> Task to carry out
Restate word for word the lines that begin the listing and end with the line holding "COL = SC.collection".

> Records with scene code
####

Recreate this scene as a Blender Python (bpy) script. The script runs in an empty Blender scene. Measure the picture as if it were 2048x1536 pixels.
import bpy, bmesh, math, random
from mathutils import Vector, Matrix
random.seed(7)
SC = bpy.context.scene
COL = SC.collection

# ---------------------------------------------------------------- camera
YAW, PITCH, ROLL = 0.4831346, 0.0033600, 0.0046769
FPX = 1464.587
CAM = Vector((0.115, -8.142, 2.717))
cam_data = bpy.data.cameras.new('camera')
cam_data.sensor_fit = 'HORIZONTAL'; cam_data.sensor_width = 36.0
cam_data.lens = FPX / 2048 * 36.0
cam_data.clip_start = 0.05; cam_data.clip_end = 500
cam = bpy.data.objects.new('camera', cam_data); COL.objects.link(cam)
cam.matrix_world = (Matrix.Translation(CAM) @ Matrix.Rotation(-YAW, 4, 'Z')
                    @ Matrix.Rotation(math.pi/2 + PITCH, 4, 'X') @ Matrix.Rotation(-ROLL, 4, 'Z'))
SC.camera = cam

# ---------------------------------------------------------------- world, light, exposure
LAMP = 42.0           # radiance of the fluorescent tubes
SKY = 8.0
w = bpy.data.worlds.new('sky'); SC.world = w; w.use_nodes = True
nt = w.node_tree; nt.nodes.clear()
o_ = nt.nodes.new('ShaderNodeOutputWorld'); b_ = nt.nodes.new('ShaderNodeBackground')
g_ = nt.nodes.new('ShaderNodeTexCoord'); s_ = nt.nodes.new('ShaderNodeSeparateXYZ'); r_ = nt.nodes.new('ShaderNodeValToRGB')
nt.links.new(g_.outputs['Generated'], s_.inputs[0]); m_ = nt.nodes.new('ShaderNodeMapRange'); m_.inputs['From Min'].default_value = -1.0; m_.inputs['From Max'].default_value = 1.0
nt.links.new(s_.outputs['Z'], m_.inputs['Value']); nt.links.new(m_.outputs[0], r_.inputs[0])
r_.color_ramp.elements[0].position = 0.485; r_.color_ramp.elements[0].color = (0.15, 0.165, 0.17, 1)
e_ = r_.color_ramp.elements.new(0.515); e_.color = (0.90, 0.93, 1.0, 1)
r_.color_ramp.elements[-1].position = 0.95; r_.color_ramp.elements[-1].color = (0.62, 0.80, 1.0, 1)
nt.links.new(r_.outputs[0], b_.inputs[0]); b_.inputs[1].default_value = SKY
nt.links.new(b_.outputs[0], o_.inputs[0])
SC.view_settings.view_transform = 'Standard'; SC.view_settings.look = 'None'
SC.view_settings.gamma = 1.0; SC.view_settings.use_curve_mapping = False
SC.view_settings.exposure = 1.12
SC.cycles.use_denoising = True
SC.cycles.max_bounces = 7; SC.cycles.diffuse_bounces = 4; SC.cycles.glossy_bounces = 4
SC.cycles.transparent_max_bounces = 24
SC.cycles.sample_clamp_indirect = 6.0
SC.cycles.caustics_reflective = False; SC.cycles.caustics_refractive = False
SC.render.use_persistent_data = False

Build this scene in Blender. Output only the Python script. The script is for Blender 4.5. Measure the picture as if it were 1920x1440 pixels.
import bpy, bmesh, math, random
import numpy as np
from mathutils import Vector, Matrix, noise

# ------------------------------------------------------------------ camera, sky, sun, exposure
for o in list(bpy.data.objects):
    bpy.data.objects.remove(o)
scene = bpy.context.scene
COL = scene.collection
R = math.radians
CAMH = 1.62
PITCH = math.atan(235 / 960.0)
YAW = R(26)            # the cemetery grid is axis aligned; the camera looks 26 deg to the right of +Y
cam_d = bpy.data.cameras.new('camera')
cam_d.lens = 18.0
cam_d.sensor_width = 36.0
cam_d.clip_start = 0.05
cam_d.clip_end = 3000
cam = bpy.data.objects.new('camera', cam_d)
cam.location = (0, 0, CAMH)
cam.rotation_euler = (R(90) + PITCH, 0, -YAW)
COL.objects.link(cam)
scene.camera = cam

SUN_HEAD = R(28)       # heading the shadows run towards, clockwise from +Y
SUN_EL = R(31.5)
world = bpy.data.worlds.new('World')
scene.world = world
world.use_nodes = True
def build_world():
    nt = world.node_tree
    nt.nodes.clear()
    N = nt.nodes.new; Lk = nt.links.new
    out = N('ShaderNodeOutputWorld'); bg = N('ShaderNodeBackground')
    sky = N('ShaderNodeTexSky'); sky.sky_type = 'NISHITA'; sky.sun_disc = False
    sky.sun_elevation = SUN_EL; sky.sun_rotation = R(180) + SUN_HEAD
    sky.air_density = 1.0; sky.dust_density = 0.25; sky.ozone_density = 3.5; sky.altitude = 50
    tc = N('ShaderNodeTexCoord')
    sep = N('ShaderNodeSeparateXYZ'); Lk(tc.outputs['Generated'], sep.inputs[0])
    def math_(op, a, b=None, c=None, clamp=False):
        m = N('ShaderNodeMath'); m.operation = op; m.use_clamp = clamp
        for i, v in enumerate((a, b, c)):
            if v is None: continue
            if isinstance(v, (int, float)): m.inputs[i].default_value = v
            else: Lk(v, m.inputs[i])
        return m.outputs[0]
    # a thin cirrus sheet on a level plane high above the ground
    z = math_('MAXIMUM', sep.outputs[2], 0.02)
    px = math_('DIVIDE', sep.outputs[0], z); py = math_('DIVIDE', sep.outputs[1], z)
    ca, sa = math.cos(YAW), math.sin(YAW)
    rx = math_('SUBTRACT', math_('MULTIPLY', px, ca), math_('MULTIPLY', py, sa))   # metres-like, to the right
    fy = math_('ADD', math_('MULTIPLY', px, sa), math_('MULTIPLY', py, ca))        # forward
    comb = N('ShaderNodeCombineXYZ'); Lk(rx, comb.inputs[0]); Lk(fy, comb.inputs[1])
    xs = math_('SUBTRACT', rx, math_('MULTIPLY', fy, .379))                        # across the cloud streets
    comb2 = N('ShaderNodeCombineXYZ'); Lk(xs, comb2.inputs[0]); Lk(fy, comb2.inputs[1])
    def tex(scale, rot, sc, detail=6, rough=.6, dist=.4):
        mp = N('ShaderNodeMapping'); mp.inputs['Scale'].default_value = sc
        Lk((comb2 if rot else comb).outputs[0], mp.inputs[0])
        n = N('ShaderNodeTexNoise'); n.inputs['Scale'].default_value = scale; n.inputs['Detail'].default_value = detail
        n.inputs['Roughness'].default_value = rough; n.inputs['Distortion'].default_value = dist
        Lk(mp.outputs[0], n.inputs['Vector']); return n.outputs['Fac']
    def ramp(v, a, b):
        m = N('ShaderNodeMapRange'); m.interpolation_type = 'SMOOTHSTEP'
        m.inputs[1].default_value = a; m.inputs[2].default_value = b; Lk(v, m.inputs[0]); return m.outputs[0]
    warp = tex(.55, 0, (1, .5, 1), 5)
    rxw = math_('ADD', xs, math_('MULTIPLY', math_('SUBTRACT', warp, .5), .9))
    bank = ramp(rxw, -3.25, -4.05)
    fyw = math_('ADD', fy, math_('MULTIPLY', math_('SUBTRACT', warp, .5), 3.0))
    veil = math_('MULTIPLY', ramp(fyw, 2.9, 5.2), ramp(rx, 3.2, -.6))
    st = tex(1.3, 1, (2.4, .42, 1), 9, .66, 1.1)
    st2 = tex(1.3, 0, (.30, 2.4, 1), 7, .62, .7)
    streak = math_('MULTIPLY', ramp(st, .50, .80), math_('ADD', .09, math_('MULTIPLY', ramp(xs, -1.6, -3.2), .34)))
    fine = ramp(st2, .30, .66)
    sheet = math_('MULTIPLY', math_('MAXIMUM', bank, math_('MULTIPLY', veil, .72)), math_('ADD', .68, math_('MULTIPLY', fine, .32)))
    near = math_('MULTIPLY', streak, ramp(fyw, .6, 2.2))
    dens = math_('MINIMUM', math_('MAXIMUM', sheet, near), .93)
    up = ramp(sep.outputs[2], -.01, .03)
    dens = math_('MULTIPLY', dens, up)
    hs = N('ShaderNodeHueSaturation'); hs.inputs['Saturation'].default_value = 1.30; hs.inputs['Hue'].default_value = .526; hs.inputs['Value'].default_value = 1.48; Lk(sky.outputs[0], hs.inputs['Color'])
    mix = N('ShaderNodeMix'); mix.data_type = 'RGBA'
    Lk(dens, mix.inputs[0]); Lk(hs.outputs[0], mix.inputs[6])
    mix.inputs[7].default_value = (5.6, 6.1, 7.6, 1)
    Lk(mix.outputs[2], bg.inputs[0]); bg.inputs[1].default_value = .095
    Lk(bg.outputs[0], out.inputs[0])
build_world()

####

> The answer
Recreate this scene as a Blender Python (bpy) script. The script runs in an empty Blender scene. Measure the picture as if it were 2048x1536 pixels.
import bpy, bmesh, math, random
from mathutils import Vector, Matrix
random.seed(7)
SC = bpy.context.scene
COL = SC.collection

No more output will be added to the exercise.